When we project total points for a season in the first round, one player might be rated 35 fantasy points ahead of another. It seems like a lot but it is only 2 points a week. Compare that to what happens if the player you like more gets injured and, in my view, it is a no-brainer to set a maximum amount of exposure you want on any first or second-round players. For me, it is approximately 12% for first-round picks and 15% for second-round picks. My willingness to raise exposure rises slightly each round after that. Keep this in mind when you are deciding how much of one player you want and how much you are willing to risk by not having any shares of other early-round players. You might like one player more than another but that player has about the same chance of a season-ending injury as the other. If you have 30% of one player and zero of another and your guy gets hurt in a preseason game, you are in for a long season.

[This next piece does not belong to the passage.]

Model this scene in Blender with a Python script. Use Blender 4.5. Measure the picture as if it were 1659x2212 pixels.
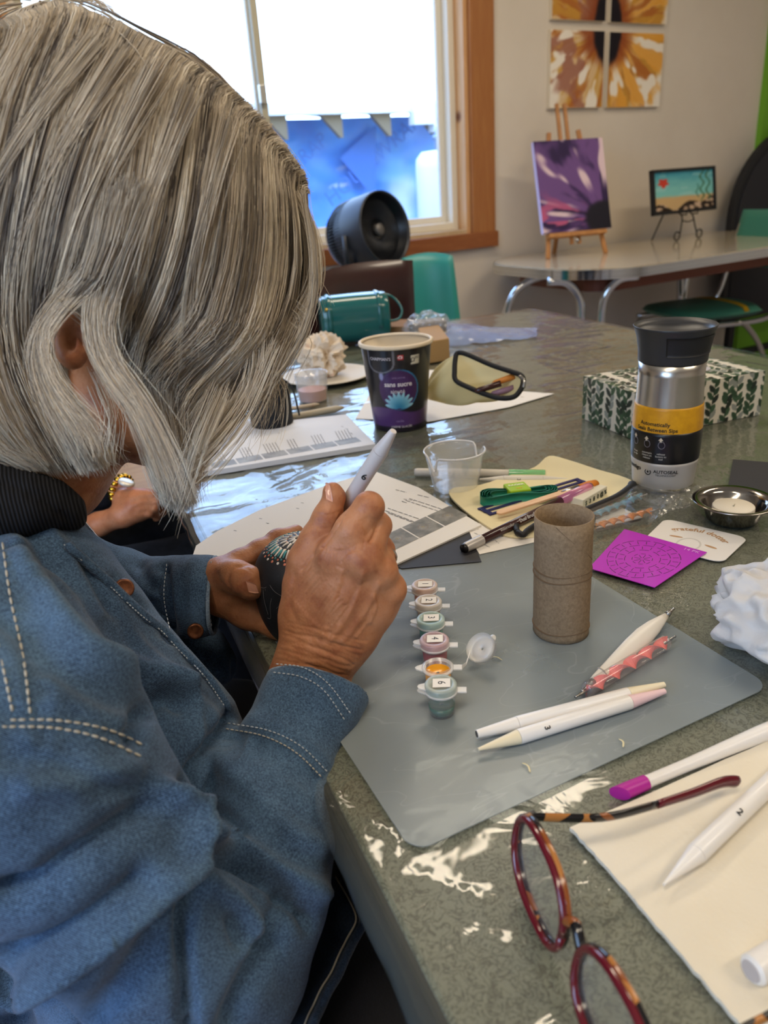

The last two years are a perfect example of how fading early players can hurt you like the trap I fell into with Michael Thomas and Alvin Kamara. Each of the last two years, these players had first-round ADPs. I felt and still think that it was unlikely both players would pay off such a high cost with a declining Drew Brees at QB. So, each of the last two years, I was way underweight on both players. However, in each of the last two seasons, one of the two got injured allowing the other player’s usage to skyrocket. I missed out on both of these players which greatly hurt my season as our first and second-round picks are often the players with the HIGHEST win rates. Even when you have a good reason to fade a player, keep injuries in mind when building your portfolio.

I hear some people around the industry say they are willing to have ownership as high as 50-60% on late-round players. I still think 30-35% is more than enough on any player. Players are being drafted that late for a reason and, even if they overcome the obstacles that have them being drafted so late, are still liable to injury. I try to keep my late-round picks to no more than 35%. Many years I don’t have any players over 25% and have won plenty of money doing it that way!

Most websites that give player rankings do them in tiers and I am a big proponent of not dropping a tier to chase a strategy. The reason for this is often you will give up as much if not more than what you gain by dropping a tier. Having tiers and being disciplined even in tournaments becomes very important. Late in a draft, I may chase one of these strategies a half round to a full round but, in standard Best Ball, it is just not something that I do. A way that I can keep my player exposure low is by using the below rules to mix players within a tier.


I use “tie-breakers” to help me to decide between players in a tier. Some of them are:

  • Bye weeks- Having too many players with the same bye week can cause you to have a dip in scoring during that week. Unlike season-long leagues, there are no waivers in Best Ball so it is a great way to mix up your exposure.
  • Stacking players from the same team or with their QB– This is a tried and true method in DFS. When teams have a good week, it supercharges your whole lineup. This is much more important in tournaments when you are trying to supercharge your lineups to get a one percent overall result. Don’t overdo it in regular Best Ball but it is a great tie breaker when deciding who to take.
  • Different draft positions- In the first few rounds of drafts, I am typically not using much of a strategy rather just putting the best players on my team. Your early exposure is going to be set primarily by which draft spots you have. Don’t get too cute and allow early ADP to mix up your exposures. I typically won’t jump more than 2-3 spots in either the first or second round to take a player and many drafts I won’t jump at all. 
  • Draft Strategies- Early in drafts, I let ADP come to me and try and build my best team. However, I am aware of strategies out there like Zero RB, Modified Zero RB (taking one stud RB early), and Robust RB. As I draft, I can use my knowledge of how to play these strategies into making unique teams and can use them to help me decide between players I have rated in the same tier.
  • Risk- I like to build a certain amount of risk into each team. Another term for this is floor and ceiling. Early in drafts, I am always looking for players that I think have a sound floor and a good ceiling. If not, they probably are not in the tier I am choosing from. As the draft progresses, I will start mixing in players I think have high ceilings with low floors meaning their role or their job isn’t safe but the talent is there should they get a shot. I will also balance riskier players with safer floor players at times. Keep this in mind when drafting and crafting your teams.
  • Exposure itself- If I have a few players close together and I don’t have any other tie-breaker, I will use my total ownership of the players to help me decide who to pick. I always keep my exposure handy and there are a few websites out there that can help you track your exposure. I use them to ensure I can use my exposure as a final tie-breaker in deciding who to draft

As you can see, there is a lot of meat on the bone here. I could have easily written twice as many words to explain my thoughts here. These thoughts should help you craft a Best Ball portfolio that can stand up to injuries while still giving you the best chance to win.